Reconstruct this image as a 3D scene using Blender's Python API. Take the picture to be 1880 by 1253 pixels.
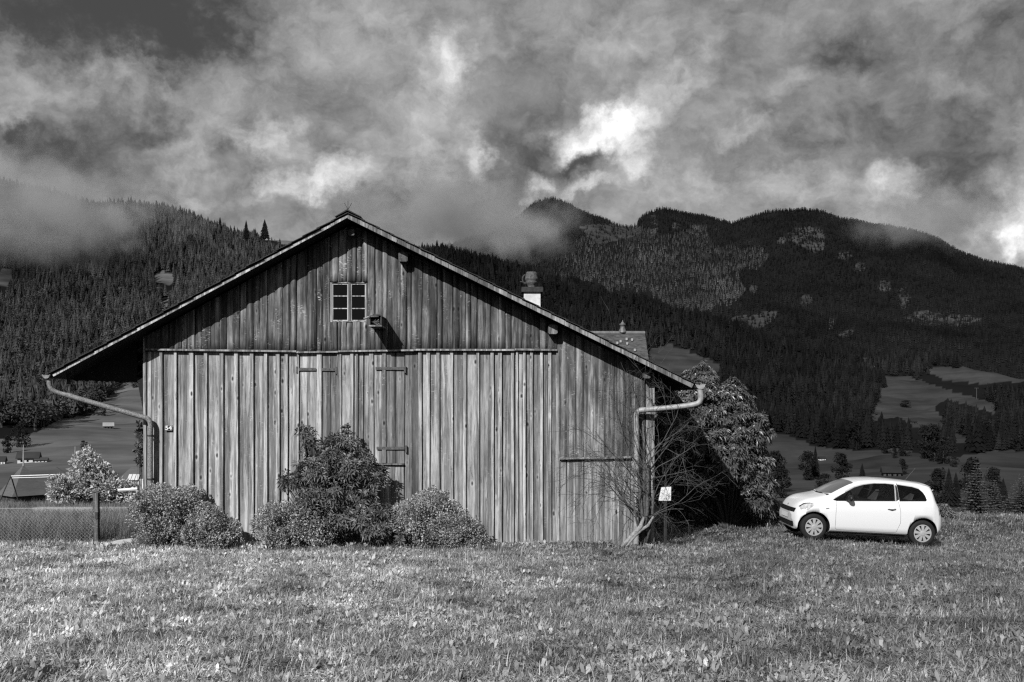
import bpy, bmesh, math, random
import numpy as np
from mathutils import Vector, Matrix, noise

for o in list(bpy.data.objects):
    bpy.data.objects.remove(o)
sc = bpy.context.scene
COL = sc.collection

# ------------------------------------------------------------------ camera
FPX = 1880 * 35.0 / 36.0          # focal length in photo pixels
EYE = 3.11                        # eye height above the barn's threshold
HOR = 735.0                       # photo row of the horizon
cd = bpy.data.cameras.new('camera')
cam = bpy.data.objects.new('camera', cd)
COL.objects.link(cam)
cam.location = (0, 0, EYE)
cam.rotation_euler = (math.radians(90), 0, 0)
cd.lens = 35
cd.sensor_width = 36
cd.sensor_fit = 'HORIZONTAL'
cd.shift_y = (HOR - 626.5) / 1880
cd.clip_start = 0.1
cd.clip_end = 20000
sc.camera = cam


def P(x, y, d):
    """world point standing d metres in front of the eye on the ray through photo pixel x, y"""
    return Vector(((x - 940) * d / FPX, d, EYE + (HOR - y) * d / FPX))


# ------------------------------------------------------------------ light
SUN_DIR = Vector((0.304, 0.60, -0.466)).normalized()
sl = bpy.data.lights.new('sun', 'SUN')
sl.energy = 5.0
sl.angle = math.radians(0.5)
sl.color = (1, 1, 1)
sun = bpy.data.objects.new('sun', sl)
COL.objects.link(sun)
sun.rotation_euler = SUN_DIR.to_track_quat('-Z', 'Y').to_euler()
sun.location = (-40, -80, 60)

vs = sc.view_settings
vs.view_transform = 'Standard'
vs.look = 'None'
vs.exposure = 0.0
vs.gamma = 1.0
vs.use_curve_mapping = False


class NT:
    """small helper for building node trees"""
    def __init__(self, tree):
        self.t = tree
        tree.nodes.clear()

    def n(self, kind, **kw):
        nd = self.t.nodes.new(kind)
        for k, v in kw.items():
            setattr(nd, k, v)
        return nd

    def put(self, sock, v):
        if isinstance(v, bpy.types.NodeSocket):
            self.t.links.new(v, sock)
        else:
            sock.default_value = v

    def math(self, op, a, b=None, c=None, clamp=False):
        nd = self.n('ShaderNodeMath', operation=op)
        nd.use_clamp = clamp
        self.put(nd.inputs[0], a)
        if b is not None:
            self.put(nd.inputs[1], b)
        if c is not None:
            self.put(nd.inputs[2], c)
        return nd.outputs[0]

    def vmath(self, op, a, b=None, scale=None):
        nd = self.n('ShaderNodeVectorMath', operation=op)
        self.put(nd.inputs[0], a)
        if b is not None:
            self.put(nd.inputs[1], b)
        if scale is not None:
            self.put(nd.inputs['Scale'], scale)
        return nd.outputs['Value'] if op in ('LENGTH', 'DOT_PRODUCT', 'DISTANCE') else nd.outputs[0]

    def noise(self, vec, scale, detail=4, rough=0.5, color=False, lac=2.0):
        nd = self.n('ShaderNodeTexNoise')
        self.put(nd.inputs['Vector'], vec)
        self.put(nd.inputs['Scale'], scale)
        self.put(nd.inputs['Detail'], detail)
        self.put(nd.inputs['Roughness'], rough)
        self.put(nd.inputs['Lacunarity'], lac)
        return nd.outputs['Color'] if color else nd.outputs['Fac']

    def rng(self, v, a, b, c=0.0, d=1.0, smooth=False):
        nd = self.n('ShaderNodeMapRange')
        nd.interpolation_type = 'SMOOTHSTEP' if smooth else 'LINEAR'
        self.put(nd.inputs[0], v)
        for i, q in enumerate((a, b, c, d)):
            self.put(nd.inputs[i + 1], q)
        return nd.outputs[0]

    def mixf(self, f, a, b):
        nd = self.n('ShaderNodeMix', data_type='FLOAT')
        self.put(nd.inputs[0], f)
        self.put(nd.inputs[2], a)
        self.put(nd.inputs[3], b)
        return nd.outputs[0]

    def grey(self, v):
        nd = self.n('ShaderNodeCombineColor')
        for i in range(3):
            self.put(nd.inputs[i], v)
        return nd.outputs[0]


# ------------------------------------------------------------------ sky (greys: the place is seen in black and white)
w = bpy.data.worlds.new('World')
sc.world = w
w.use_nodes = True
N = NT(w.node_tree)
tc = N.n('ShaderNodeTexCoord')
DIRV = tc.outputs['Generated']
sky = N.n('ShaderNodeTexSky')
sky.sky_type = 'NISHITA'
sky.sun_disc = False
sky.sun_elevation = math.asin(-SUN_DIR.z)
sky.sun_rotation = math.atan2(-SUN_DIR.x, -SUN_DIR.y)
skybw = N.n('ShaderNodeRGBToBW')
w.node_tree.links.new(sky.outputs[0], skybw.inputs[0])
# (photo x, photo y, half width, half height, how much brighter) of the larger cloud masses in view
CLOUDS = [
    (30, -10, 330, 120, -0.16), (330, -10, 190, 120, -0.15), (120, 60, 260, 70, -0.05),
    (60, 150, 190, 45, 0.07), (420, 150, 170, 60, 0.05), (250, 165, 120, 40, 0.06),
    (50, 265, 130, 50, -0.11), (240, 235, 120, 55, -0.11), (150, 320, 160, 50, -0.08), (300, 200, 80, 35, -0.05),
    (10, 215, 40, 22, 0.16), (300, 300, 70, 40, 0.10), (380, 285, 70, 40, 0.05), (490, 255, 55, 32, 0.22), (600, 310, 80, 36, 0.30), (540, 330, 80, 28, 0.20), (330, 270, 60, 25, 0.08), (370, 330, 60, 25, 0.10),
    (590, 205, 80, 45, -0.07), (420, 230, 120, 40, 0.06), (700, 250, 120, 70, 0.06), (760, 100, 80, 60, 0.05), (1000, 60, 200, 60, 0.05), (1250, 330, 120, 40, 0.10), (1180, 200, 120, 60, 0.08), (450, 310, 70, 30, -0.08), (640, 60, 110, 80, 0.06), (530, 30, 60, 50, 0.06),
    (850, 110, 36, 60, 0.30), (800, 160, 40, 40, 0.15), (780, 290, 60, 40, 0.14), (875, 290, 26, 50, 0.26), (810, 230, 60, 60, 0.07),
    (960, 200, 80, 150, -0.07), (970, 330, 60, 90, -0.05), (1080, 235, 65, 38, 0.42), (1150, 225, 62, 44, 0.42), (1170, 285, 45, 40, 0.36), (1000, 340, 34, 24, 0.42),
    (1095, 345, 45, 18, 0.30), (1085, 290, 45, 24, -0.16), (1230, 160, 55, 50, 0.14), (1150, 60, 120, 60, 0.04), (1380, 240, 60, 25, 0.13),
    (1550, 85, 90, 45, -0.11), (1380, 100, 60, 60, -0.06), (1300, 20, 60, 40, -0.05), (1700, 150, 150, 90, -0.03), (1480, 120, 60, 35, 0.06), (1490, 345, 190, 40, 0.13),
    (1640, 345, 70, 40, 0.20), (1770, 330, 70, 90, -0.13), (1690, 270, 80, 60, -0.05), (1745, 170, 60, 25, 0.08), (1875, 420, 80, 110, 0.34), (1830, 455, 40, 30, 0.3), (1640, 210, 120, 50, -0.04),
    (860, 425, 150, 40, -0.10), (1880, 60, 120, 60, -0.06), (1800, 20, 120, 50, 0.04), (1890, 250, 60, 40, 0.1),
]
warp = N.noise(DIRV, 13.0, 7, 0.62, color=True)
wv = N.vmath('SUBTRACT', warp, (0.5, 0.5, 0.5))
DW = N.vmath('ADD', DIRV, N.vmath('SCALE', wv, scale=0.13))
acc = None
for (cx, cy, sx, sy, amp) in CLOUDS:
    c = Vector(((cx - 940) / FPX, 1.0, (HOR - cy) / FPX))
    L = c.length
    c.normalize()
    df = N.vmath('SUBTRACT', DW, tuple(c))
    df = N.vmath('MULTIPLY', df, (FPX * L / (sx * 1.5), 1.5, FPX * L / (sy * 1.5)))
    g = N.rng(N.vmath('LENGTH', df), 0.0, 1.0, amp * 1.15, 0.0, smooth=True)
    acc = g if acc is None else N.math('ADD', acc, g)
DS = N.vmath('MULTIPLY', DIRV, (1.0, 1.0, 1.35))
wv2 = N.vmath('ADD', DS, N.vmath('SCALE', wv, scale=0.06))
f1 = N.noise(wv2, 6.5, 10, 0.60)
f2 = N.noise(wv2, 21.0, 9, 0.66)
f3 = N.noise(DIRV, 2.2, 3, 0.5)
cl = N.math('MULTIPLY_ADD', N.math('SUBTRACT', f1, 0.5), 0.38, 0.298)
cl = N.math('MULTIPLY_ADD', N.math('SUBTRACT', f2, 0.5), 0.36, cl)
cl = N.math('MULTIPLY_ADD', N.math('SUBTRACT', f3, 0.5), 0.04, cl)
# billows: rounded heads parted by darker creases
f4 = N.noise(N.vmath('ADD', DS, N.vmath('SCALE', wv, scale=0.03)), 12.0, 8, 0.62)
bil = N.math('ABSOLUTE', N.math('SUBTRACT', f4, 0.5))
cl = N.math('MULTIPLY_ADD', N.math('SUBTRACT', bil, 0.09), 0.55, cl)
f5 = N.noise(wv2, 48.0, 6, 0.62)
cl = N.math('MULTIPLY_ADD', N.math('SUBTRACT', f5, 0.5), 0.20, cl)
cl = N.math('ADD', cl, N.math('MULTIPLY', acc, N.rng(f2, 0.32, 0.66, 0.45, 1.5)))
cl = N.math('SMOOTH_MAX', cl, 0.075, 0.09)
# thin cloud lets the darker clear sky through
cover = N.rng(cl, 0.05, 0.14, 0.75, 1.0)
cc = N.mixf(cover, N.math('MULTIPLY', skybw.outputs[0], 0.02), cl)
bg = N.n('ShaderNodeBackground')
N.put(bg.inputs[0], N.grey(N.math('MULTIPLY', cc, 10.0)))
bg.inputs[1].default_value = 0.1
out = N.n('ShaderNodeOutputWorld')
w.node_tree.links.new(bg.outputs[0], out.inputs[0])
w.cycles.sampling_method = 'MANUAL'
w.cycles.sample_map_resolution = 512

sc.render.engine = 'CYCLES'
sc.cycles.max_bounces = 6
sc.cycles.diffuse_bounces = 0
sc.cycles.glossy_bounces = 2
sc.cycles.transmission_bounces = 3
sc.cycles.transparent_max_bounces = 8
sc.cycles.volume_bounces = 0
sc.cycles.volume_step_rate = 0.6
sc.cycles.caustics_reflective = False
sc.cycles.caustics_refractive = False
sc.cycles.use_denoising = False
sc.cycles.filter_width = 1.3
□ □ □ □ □
## Work required
Take the lines from the start of the material to the line with "COL = sc.collection", both included, and transcribe them exactly without the pictures.

## Exercise result
Reconstruct this image as a 3D scene using Blender's Python API. Take the picture to be 1880 by 1253 pixels.
import bpy, bmesh, math, random
import numpy as np
from mathutils import Vector, Matrix, noise

for o in list(bpy.data.objects):
    bpy.data.objects.remove(o)
sc = bpy.context.scene
COL = sc.collection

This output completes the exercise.